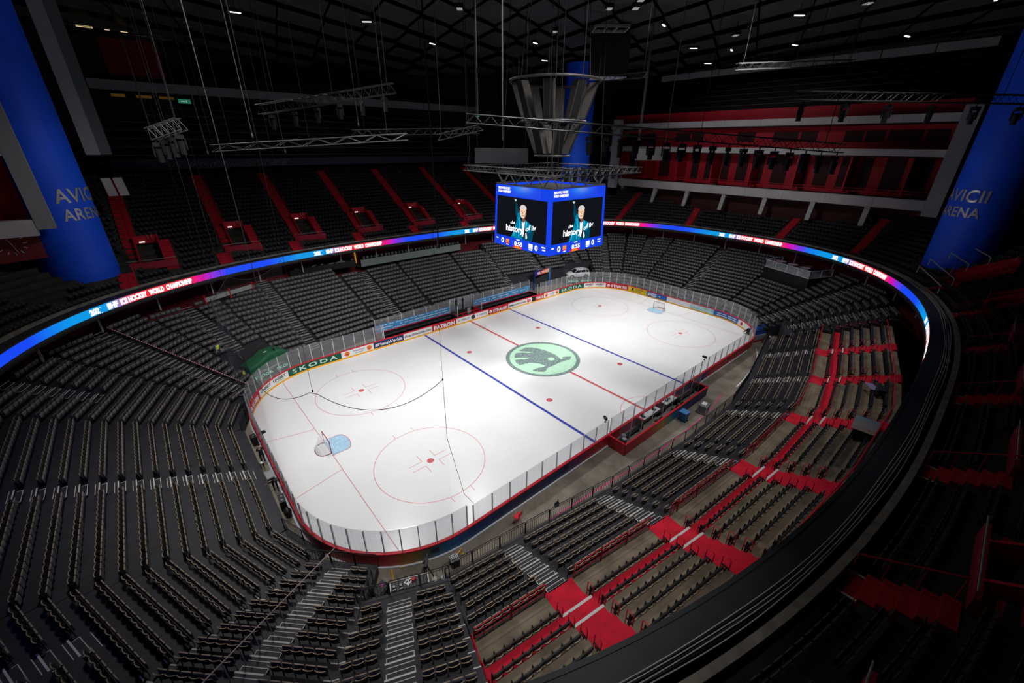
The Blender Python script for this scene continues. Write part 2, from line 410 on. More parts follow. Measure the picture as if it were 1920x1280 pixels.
# glass
GLASS = mat_glass('protective glass', (.9, .91, .92), .05, .055)
POST = mat('aluminium glass post', (.62, .63, .65), .4, metal=.4)
def glass_run(s0, s1, step, top):
    S = srange(s0, s1, step)
    for a, b in zip(S[:-1], S[1:]):
        m = MB(); path_strip(m, a + .03, b - .03, .05, 1.12, top, .45, thick=.015); obj('glass_pane', m, GLASS, BO)
    for s in S:
        p, t, n = path(s, .075); m = MB(); m.box((*p, (1.12 + top) / 2), (.06, .09, top - 1.12), math.atan2(t[1], t[0])); obj('glass_post', m, POST, BO)
glass_run(154.8 - 14.4, PATH_L + 8.6, 1.28, 3.05)      # near end, its far corner and up to the bench
glass_run(36.4, s_side2(22), 1.28, 3.05)               # far corner and far end
glass_run(s_side2(21.7), s_side2(7.4), 1.7, 2.75)
glass_run(s_side2(7.0), s_side2(-7.0), 1.75, 2.75)
glass_run(s_side2(-7.4), s_side2(-21.5), 1.7, 2.75)
glass_run(s_side2(-22), 140.2, 1.15, 3.05)

# ------------------------------------------------------------------ goals
GNET = mat('white goal netting', (.9, .9, .9), .8, alpha=.25)
def goal(x, face, label):
    t = thing('hockey_goal', label, 'goal', (x, 0, 0))
    w, h = .915, 1.22; b = -face
    m = MB(); m.tube([(x, -w, 0), (x, -w, h), (x, w, h), (x, w, 0)], .035, 8); obj('goal_posts', m, mat('red goal tube', (.3, .01, .03), .4), t)
    base = [(x + b * (1.02 * math.sin(u) ** .7), -math.cos(u) * (w + .12 * math.sin(u)), .03) for u in np.linspace(0, PI, 15)]
    m = MB(); m.tube(base, .03, 6); obj('base_frame', m, mat('dark goal base', (.16, .02, .04), .5), t)
    top = [(x + b * .45 * math.sin(u), -math.cos(u) * w, h - .02) for u in np.linspace(0, PI, 15)]
    m = MB(); m.tube(top, .02, 6); obj('top_frame', m, mat('white goal tube', (.7, .7, .7), .4), t)
    m = MB()
    for (p, q, r, s_) in zip(base[:-1], base[1:], top[1:], top[:-1]): m.poly([p, q, r, s_])
    for p, q in zip(top[:-1], top[1:]): m.poly([p, q, (x, q[1], h), (x, p[1], h)])
    obj('goal_net', m, GNET, t)
    m = MB(); m.poly([(x + b * .95, -.7, .05), (x + b * .95, .7, .05), (x + b * .7, .7, .32), (x + b * .7, -.7, .32)])
    obj('skirt', m, mat('white goal skirt', (.85, .85, .85), .7, alpha=.55), t)
goal(-25.9, 1, 'hockey goal with white net standing at the near end of the ice')
goal(25.9, -1, 'hockey goal with white net standing at the far end of the ice')

# ------------------------------------------------------------------ players' benches
BLUEP = mat('light blue bench panel', (.05, .25, .5), .5, noise=.12, nscale=2)
def bench(x0, x1, label):
    t = thing('players_bench', label, 'bench', ((x0 + x1) / 2, 17.6, 0))
    m = MB(); m.box(((x0 + x1) / 2, 17.6, 1.62), (x1 - x0, .08, 1.0)); p = obj('back_panel', m, BLUEP, t)
    m = MB(); random.seed(int(x0 * 10) & 255)
    for z, n_, h in ((1.98, 30, .07), (1.62, 46, .10), (1.3, 30, .07)):
        x = x0 + .2
        while x < x1 - .4:
            w = random.uniform(.08, .3)
            if random.random() < .72: m.box((x + w / 2, 17.553, z), (w, .01, h))
            x += w + .09
    obj('small_print', m, LET, p)
    m = MB(); m.box(((x0 + x1) / 2, 17.55, 1.08), (x1 - x0, .12, .09)); obj('red_rail', m, RED, t)
    m = MB(); m.box(((x0 + x1) / 2, 17.6, .55), (x1 - x0, .06, 1.0)); m.box(((x0 + x1) / 2, 16.55, .12), (x1 - x0, 2.0, .22)); obj('dark_floor', m, BLACK, t)
    m = MB(); m.box(((x0 + x1) / 2, 17.1, .72), (x1 - x0 - .4, .4, .07)); 
    for k in range(7): m.box((x0 + .6 + k * (x1 - x0 - 1.2) / 6, 17.1, .46), (.06, .3, .46))
    obj('seat_plank', m, mat('black bench top', (.03, .03, .033), .35), t)
    m = MB(); random.seed(11)
    for k in range(14): m.box((x0 + .7 + k * (x1 - x0 - 1.2) / 14, 15.62, .95), (.35, .08, .05))
    obj('bottle_holder', m, GREY, t)
    n = 6
    for k in range(n):
        a, b = x0 + (x1 - x0) * k / n, x0 + (x1 - x0) * (k + 1) / n
        m = MB(); m.box(((a + b) / 2, 17.6, 2.55), (b - a - .04, .012, .85)); obj('glass_pane', m, GLASS, t)
    for k in range(n + 1):
        a = x0 + (x1 - x0) * k / n; m = MB(); m.box((a, 17.6, 2.55), (.06, .07, .9)); m.box((a, 17.9, 3.0), (.04, .6, .04)); obj('glass_post', m, POST, t)
    for xx in (x0, x1):
        m = MB(); m.box((xx, 16.5, 1.95), (.014, 2.1, 1.7)); obj('side_glass', m, GLASS, t)
        m = MB(); m.box((xx, 15.5, 1.95), (.06, .06, 1.7)); m.box((xx, 17.55, 1.95), (.06, .06, 1.7)); obj('side_post', m, POST, t)
        m = MB(); m.box((xx, 16.5, .55), (.08, 2.1, 1.1)); obj('side_wall', m, RED if xx in (x0,) else BLACK, t)
bench(-13.5, -2.0, "players' bench with light blue back panel, the one closer to the camera")
bench(2.3, 14.0, "players' bench with light blue back panel, beyond the centre line")
t = thing('gate_glass', 'clear upright glass panes between the two benches', 'glass screen', (.2, 16.6, 0))
for x, y, w in ((-1.5, 17.7, .8), (-.2, 17.6, .8), (1.2, 17.6, 1.2), (1.9, 17.6, .5)):
    m = MB(); m.box((x, y, 2.2), (w, .02, 1.9)); obj('glass_pane', m, mat_glass('thick glass', (.82, .84, .86), .06, .1) if 'thick glass' not in MATS else MATS['thick glass'], t)
m = MB(); m.box((.1, 15.65, 1.55), (.6, .02, .9)); obj('front_pane', m, MATS['thick glass'], t)
m = MB()
for x in (-1.9, -1.1, .6, 1.75): m.box((x, 17.62, 2.1), (.06, .06, 2.1))
obj('glass_post', m, POST, t)
m = MB(); m.beam((-2, 16.4, 1.05), (2.3, 16.4, 1.05), .1, .1); m.beam((-.9, 15.4, 1.05), (-.9, 16.4, 1.05), .08, .08); m.beam((1.2, 15.4, 1.05), (1.2, 16.4, 1.05), .08, .08); obj('red_rail', m, RED, t)
m = MB(); m.box((.15, 17.7, .55), (4.3, .08, 1.1)); m.box((.15, 16.5, .06), (4.3, 2.2, .1)); obj('dark_wall', m, BLACK, t)

# ------------------------------------------------------------------ penalty boxes and scorers' table
t = thing('penalty_box', 'long red and navy penalty box walls with red caps beside the ice', 'penalty box', (0, -16.3, 0))
X0, X1, Y0, Y1 = -7.2, 7.1, -15.36, -17.05
def pcol(x):
    st = [(-7.3, (.42, .012, .025)), (-3.4, (.42, .02, .02)), (-1.6, (.4, .2, .02)), (-.2, (.06, .2, .14)), (1.2, (.0, .12, .35)), (2.6, (.006, .02, .14)), (7.2, (.005, .01, .06))]
    for (a, ca), (b, cb) in zip(st[:-1], st[1:]):
        if a <= x <= b: u = (x - a) / (b - a); return tuple(p + (q - p) * u for p, q in zip(ca, cb))
m = MB(); xs = np.linspace(X0, X1, 30)
for a, b in zip(xs[:-1], xs[1:]): m.add([(a, Y1 - .06, 0), (b, Y1 - .06, 0), (b, Y1 - .06, 1.05), (a, Y1 - .06, 1.05)], [(0, 1, 2, 3)], 0, [pcol(a), pcol(b), pcol(b), pcol(a)])
for x, yy in ((X0 - .06, 0), (X1 + .06, 0)):
    m.add([(x, Y0, 0), (x, Y1 - .06, 0), (x, Y1 - .06, 1.05), (x, Y0, 1.05)], [(0, 1, 2, 3)], 0, pcol(max(X0, min(X1, x))))
obj('outer_skin', m, PRINT, t)
m = MB(); m.box((0, Y1, .5), (X1 - X0, .08, 1.0)); m.box((X0, (Y0 + Y1) / 2, .5), (.08, Y0 - Y1, 1.0)); m.box((X1, (Y0 + Y1) / 2, .5), (.08, Y0 - Y1, 1.0))
for x in (-3.05, 3.05): m.box((x, -15.75, .5), (.08, .75, 1.0))
obj('wall_panel', m, BLKMETAL, t)
m = MB(); m.box((0, Y1, 1.08), (X1 - X0 + .2, .16, .1)); m.box((X0, (Y0 + Y1) / 2, 1.08), (.14, Y0 - Y1, .1)); m.box((X1, (Y0 + Y1) / 2, 1.08), (.14, Y0 - Y1, .1))
for x in (-3.05, 3.05): m.box((x, -15.75, 1.08), (.14, .8, .1))
obj('cap_rail', m, RED, t)
m = MB(); m.box((0, -16.2, .05), (X1 - X0, 1.6, .06)); obj('box_floor', m, mat('grey rubber floor', (.22, .2, .18), .8, noise=.2, nscale=3), t)
for k in range(8):
    a, b = X0 + .1 + k * 1.76, X0 + .1 + (k + 1) * 1.76
    m = MB(); m.box(((a + b) / 2, -16.25, 1.7), (1.7, .012, 1.3)); obj('glass_pane', m, GLASS, t)
    m = MB(); m.box((b, -16.25, 1.3), (.05, .05, 2.2)); obj('glass_post', m, POST, t)
m = MB()
for a, b in ((-6.6, -3.4), (3.5, 6.7)): m.box(((a + b) / 2, -15.95, .48), (b - a, .35, .06)); m.box((a + .2, -15.95, .25), (.08, .3, .42)); m.box((b - .2, -15.95, .25), (.08, .3, .42))
obj('player_seat', m, BLACK, t)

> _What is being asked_
Omit the pictures, then repeat exactly each line from the beginning of the listing through the line with "glass_run(s_side2(-22), 140.2, 1.15, 3.05)".

> _Response_
The Blender Python script for this scene continues. Write part 2, from line 410 on. More parts follow. Measure the picture as if it were 1920x1280 pixels.
# glass
GLASS = mat_glass('protective glass', (.9, .91, .92), .05, .055)
POST = mat('aluminium glass post', (.62, .63, .65), .4, metal=.4)
def glass_run(s0, s1, step, top):
    S = srange(s0, s1, step)
    for a, b in zip(S[:-1], S[1:]):
        m = MB(); path_strip(m, a + .03, b - .03, .05, 1.12, top, .45, thick=.015); obj('glass_pane', m, GLASS, BO)
    for s in S:
        p, t, n = path(s, .075); m = MB(); m.box((*p, (1.12 + top) / 2), (.06, .09, top - 1.12), math.atan2(t[1], t[0])); obj('glass_post', m, POST, BO)
glass_run(154.8 - 14.4, PATH_L + 8.6, 1.28, 3.05)      # near end, its far corner and up to the bench
glass_run(36.4, s_side2(22), 1.28, 3.05)               # far corner and far end
glass_run(s_side2(21.7), s_side2(7.4), 1.7, 2.75)
glass_run(s_side2(7.0), s_side2(-7.0), 1.75, 2.75)
glass_run(s_side2(-7.4), s_side2(-21.5), 1.7, 2.75)
glass_run(s_side2(-22), 140.2, 1.15, 3.05)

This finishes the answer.